* Supplied material:
============================================================
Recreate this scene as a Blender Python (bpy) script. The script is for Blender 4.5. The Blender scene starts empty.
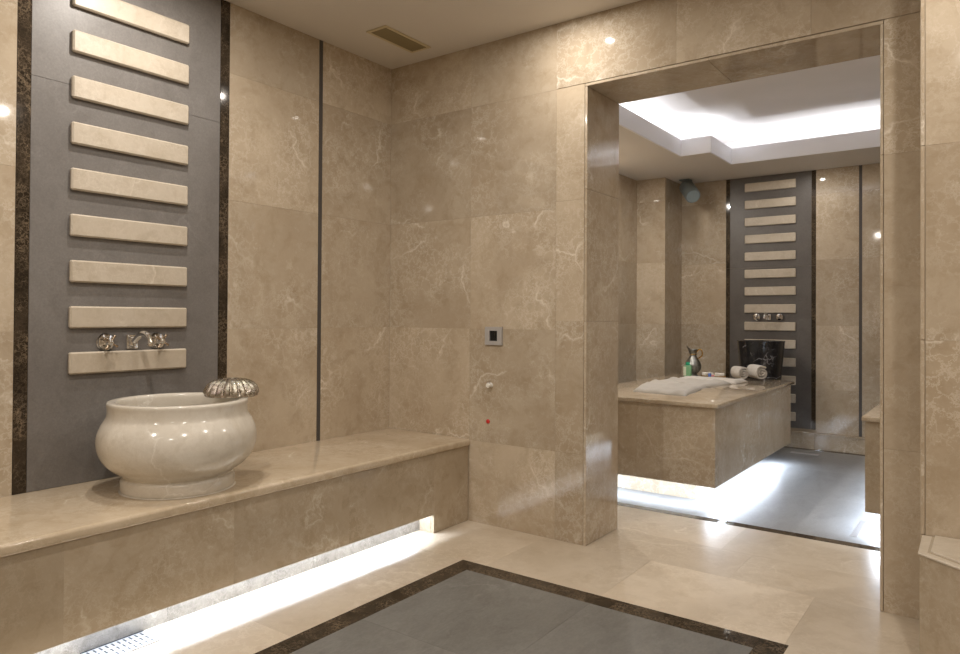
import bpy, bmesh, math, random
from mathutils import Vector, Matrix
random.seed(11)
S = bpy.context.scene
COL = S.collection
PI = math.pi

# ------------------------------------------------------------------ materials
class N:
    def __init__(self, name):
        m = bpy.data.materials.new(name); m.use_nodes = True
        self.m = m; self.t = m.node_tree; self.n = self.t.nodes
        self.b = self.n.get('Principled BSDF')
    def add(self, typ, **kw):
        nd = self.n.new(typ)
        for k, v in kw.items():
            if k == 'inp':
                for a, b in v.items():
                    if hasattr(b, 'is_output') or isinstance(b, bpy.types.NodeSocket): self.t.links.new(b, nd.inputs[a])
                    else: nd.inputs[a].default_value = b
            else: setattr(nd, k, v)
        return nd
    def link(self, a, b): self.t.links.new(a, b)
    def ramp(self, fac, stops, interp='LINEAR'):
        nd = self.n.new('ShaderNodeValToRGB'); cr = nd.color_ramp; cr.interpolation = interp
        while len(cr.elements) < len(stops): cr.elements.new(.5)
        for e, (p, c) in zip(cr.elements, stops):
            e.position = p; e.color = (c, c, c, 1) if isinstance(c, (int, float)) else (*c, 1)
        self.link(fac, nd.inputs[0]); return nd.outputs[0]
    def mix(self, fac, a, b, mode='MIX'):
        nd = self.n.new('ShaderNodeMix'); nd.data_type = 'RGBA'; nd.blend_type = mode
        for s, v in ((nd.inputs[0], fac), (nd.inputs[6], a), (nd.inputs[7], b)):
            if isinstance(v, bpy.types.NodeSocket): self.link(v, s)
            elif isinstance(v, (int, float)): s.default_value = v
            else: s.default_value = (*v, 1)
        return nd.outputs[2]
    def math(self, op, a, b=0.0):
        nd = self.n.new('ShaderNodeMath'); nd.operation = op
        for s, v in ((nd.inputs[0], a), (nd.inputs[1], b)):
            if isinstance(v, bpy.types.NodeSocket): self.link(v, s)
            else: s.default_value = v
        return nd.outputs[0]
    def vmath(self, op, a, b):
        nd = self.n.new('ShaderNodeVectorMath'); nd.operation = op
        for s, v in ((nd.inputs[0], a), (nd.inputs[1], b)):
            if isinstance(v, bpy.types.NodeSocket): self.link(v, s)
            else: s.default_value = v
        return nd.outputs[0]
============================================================
* Work to complete: Pictures are excluded; extract exactly the lines from the start of the data through the line that holds "PI = math.pi", both ends included.

* Task response:
Recreate this scene as a Blender Python (bpy) script. The script is for Blender 4.5. The Blender scene starts empty.
import bpy, bmesh, math, random
from mathutils import Vector, Matrix
random.seed(11)
S = bpy.context.scene
COL = S.collection
PI = math.pi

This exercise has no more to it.